| Request |
All records must be quoted exactly. Omit the pictures.

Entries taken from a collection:
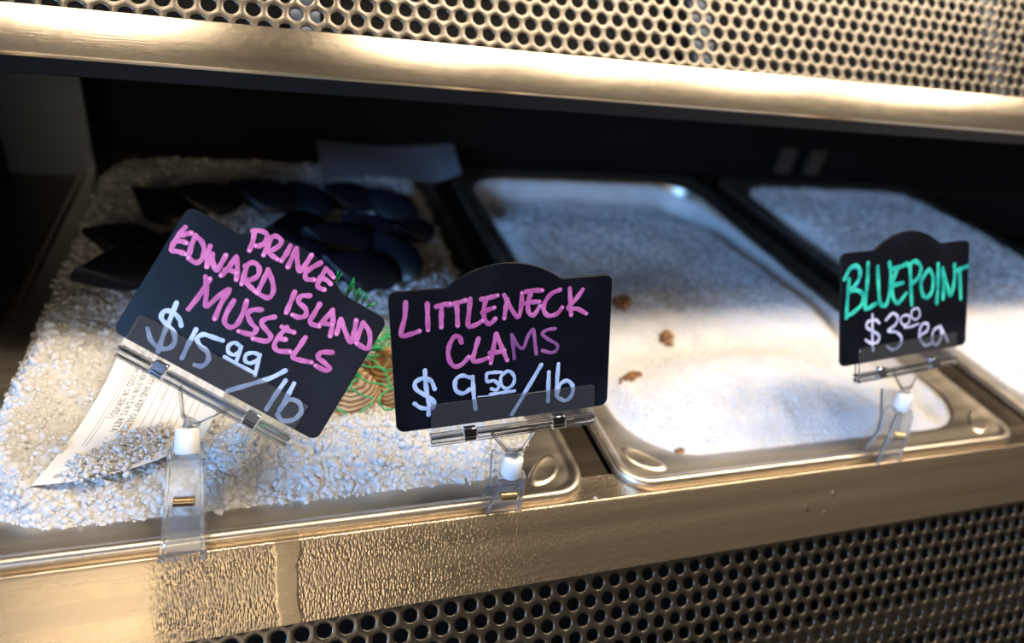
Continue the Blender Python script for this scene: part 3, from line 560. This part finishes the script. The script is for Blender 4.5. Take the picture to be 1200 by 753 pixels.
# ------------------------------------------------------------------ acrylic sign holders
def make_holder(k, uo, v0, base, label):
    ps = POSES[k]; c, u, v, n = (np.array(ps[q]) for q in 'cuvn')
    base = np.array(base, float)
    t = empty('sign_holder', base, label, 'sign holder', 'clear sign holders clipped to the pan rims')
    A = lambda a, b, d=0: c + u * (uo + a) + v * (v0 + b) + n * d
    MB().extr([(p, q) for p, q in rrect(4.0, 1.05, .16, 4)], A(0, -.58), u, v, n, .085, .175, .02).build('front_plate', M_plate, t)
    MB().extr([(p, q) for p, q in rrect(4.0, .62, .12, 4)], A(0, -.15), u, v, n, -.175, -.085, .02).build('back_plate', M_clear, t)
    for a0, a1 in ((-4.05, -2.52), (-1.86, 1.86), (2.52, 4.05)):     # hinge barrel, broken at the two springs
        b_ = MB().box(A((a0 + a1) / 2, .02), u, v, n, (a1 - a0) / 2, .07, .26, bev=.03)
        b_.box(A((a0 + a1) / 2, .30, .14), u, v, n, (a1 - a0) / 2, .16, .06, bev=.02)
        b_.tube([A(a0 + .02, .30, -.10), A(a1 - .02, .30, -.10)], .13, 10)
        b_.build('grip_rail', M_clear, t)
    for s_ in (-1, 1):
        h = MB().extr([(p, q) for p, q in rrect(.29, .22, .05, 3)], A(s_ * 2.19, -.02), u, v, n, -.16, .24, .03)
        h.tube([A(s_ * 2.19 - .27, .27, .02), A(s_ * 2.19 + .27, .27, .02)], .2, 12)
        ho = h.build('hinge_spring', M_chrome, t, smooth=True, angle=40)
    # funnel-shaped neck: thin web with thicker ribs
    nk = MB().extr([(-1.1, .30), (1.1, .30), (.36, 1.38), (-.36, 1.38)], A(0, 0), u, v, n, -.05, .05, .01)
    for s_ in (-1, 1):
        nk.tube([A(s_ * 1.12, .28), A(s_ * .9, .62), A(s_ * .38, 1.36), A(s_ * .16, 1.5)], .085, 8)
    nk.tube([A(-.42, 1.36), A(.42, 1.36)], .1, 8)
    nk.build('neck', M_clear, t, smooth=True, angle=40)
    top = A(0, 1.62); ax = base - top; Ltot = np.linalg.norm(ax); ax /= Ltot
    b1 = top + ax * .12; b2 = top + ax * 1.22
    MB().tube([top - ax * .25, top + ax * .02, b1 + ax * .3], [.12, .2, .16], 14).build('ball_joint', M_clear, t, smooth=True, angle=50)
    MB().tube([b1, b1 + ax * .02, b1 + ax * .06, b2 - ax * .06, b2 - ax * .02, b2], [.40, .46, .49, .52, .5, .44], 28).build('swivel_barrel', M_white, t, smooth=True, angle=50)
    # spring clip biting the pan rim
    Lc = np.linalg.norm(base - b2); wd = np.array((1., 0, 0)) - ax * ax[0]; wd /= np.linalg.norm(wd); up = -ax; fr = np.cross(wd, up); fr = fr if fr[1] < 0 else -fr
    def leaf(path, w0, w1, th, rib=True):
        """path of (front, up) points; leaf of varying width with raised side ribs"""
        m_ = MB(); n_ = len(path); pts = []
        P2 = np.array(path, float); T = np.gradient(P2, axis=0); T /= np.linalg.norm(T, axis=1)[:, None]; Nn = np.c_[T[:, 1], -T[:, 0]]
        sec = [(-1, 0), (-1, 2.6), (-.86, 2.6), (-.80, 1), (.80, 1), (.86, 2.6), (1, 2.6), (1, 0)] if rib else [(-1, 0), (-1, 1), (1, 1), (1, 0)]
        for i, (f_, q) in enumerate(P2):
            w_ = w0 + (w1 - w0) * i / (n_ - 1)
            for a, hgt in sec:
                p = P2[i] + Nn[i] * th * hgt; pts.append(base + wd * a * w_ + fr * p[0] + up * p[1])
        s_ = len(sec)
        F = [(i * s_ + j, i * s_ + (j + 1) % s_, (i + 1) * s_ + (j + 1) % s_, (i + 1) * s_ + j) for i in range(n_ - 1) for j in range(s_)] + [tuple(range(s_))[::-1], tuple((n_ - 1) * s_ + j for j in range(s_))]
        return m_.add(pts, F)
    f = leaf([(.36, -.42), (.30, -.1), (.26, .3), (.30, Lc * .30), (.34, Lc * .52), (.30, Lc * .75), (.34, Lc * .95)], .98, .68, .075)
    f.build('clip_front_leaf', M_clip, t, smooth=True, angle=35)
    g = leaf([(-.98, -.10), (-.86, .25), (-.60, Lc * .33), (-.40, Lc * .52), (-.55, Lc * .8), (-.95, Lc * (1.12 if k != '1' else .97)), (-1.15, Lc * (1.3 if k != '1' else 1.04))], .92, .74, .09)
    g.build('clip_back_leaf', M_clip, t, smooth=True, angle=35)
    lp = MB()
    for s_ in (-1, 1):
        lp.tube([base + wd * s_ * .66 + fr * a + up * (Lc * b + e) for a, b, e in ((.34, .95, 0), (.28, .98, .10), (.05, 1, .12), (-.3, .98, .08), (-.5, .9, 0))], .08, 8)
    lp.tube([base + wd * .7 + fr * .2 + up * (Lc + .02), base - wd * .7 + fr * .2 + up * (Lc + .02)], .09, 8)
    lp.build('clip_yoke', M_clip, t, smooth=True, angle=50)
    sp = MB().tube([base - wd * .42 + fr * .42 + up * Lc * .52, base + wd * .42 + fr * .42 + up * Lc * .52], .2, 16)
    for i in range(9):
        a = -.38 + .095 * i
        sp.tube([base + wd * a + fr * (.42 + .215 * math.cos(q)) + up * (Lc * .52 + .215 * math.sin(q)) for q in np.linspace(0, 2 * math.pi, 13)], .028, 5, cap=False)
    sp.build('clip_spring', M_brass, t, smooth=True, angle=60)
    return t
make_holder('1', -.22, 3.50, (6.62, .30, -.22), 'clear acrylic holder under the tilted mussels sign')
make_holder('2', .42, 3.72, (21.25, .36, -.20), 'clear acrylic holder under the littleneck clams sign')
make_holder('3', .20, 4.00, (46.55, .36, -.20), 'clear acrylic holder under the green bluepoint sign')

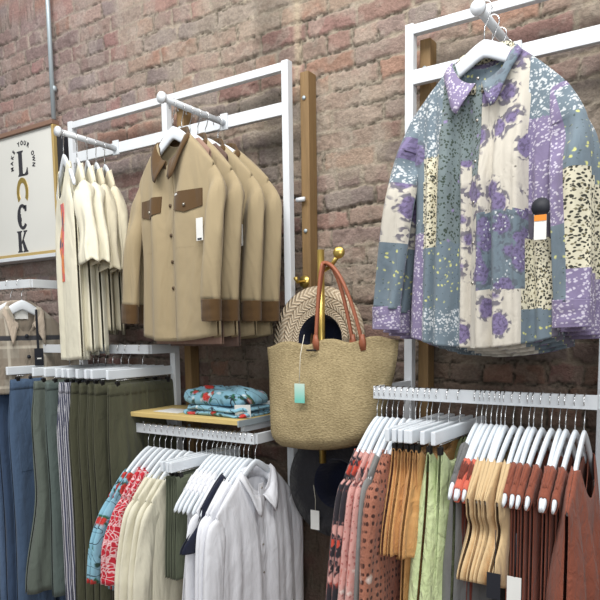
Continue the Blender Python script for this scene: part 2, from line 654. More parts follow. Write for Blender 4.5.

| Task result |
Continue the Blender Python script for this scene: part 3, from line 560. This part finishes the script. The script is for Blender 4.5. Take the picture to be 1200 by 753 pixels.
# ------------------------------------------------------------------ acrylic sign holders
def make_holder(k, uo, v0, base, label):
    ps = POSES[k]; c, u, v, n = (np.array(ps[q]) for q in 'cuvn')
    base = np.array(base, float)
    t = empty('sign_holder', base, label, 'sign holder', 'clear sign holders clipped to the pan rims')
    A = lambda a, b, d=0: c + u * (uo + a) + v * (v0 + b) + n * d
    MB().extr([(p, q) for p, q in rrect(4.0, 1.05, .16, 4)], A(0, -.58), u, v, n, .085, .175, .02).build('front_plate', M_plate, t)
    MB().extr([(p, q) for p, q in rrect(4.0, .62, .12, 4)], A(0, -.15), u, v, n, -.175, -.085, .02).build('back_plate', M_clear, t)
    for a0, a1 in ((-4.05, -2.52), (-1.86, 1.86), (2.52, 4.05)):     # hinge barrel, broken at the two springs
        b_ = MB().box(A((a0 + a1) / 2, .02), u, v, n, (a1 - a0) / 2, .07, .26, bev=.03)
        b_.box(A((a0 + a1) / 2, .30, .14), u, v, n, (a1 - a0) / 2, .16, .06, bev=.02)
        b_.tube([A(a0 + .02, .30, -.10), A(a1 - .02, .30, -.10)], .13, 10)
        b_.build('grip_rail', M_clear, t)
    for s_ in (-1, 1):
        h = MB().extr([(p, q) for p, q in rrect(.29, .22, .05, 3)], A(s_ * 2.19, -.02), u, v, n, -.16, .24, .03)
        h.tube([A(s_ * 2.19 - .27, .27, .02), A(s_ * 2.19 + .27, .27, .02)], .2, 12)
        ho = h.build('hinge_spring', M_chrome, t, smooth=True, angle=40)
    # funnel-shaped neck: thin web with thicker ribs
    nk = MB().extr([(-1.1, .30), (1.1, .30), (.36, 1.38), (-.36, 1.38)], A(0, 0), u, v, n, -.05, .05, .01)
    for s_ in (-1, 1):
        nk.tube([A(s_ * 1.12, .28), A(s_ * .9, .62), A(s_ * .38, 1.36), A(s_ * .16, 1.5)], .085, 8)
    nk.tube([A(-.42, 1.36), A(.42, 1.36)], .1, 8)
    nk.build('neck', M_clear, t, smooth=True, angle=40)
    top = A(0, 1.62); ax = base - top; Ltot = np.linalg.norm(ax); ax /= Ltot
    b1 = top + ax * .12; b2 = top + ax * 1.22
    MB().tube([top - ax * .25, top + ax * .02, b1 + ax * .3], [.12, .2, .16], 14).build('ball_joint', M_clear, t, smooth=True, angle=50)
    MB().tube([b1, b1 + ax * .02, b1 + ax * .06, b2 - ax * .06, b2 - ax * .02, b2], [.40, .46, .49, .52, .5, .44], 28).build('swivel_barrel', M_white, t, smooth=True, angle=50)
    # spring clip biting the pan rim
    Lc = np.linalg.norm(base - b2); wd = np.array((1., 0, 0)) - ax * ax[0]; wd /= np.linalg.norm(wd); up = -ax; fr = np.cross(wd, up); fr = fr if fr[1] < 0 else -fr
    def leaf(path, w0, w1, th, rib=True):
        """path of (front, up) points; leaf of varying width with raised side ribs"""
        m_ = MB(); n_ = len(path); pts = []
        P2 = np.array(path, float); T = np.gradient(P2, axis=0); T /= np.linalg.norm(T, axis=1)[:, None]; Nn = np.c_[T[:, 1], -T[:, 0]]
        sec = [(-1, 0), (-1, 2.6), (-.86, 2.6), (-.80, 1), (.80, 1), (.86, 2.6), (1, 2.6), (1, 0)] if rib else [(-1, 0), (-1, 1), (1, 1), (1, 0)]
        for i, (f_, q) in enumerate(P2):
            w_ = w0 + (w1 - w0) * i / (n_ - 1)
            for a, hgt in sec:
                p = P2[i] + Nn[i] * th * hgt; pts.append(base + wd * a * w_ + fr * p[0] + up * p[1])
        s_ = len(sec)
        F = [(i * s_ + j, i * s_ + (j + 1) % s_, (i + 1) * s_ + (j + 1) % s_, (i + 1) * s_ + j) for i in range(n_ - 1) for j in range(s_)] + [tuple(range(s_))[::-1], tuple((n_ - 1) * s_ + j for j in range(s_))]
        return m_.add(pts, F)
    f = leaf([(.36, -.42), (.30, -.1), (.26, .3), (.30, Lc * .30), (.34, Lc * .52), (.30, Lc * .75), (.34, Lc * .95)], .98, .68, .075)
    f.build('clip_front_leaf', M_clip, t, smooth=True, angle=35)
    g = leaf([(-.98, -.10), (-.86, .25), (-.60, Lc * .33), (-.40, Lc * .52), (-.55, Lc * .8), (-.95, Lc * (1.12 if k != '1' else .97)), (-1.15, Lc * (1.3 if k != '1' else 1.04))], .92, .74, .09)
    g.build('clip_back_leaf', M_clip, t, smooth=True, angle=35)
    lp = MB()
    for s_ in (-1, 1):
        lp.tube([base + wd * s_ * .66 + fr * a + up * (Lc * b + e) for a, b, e in ((.34, .95, 0), (.28, .98, .10), (.05, 1, .12), (-.3, .98, .08), (-.5, .9, 0))], .08, 8)
    lp.tube([base + wd * .7 + fr * .2 + up * (Lc + .02), base - wd * .7 + fr * .2 + up * (Lc + .02)], .09, 8)
    lp.build('clip_yoke', M_clip, t, smooth=True, angle=50)
    sp = MB().tube([base - wd * .42 + fr * .42 + up * Lc * .52, base + wd * .42 + fr * .42 + up * Lc * .52], .2, 16)
    for i in range(9):
        a = -.38 + .095 * i
        sp.tube([base + wd * a + fr * (.42 + .215 * math.cos(q)) + up * (Lc * .52 + .215 * math.sin(q)) for q in np.linspace(0, 2 * math.pi, 13)], .028, 5, cap=False)
    sp.build('clip_spring', M_brass, t, smooth=True, angle=60)
    return t
make_holder('1', -.22, 3.50, (6.62, .30, -.22), 'clear acrylic holder under the tilted mussels sign')
make_holder('2', .42, 3.72, (21.25, .36, -.20), 'clear acrylic holder under the littleneck clams sign')
make_holder('3', .20, 4.00, (46.55, .36, -.20), 'clear acrylic holder under the green bluepoint sign')

Continue the Blender Python script for this scene: part 2, from line 654. More parts follow. Write for Blender 4.5.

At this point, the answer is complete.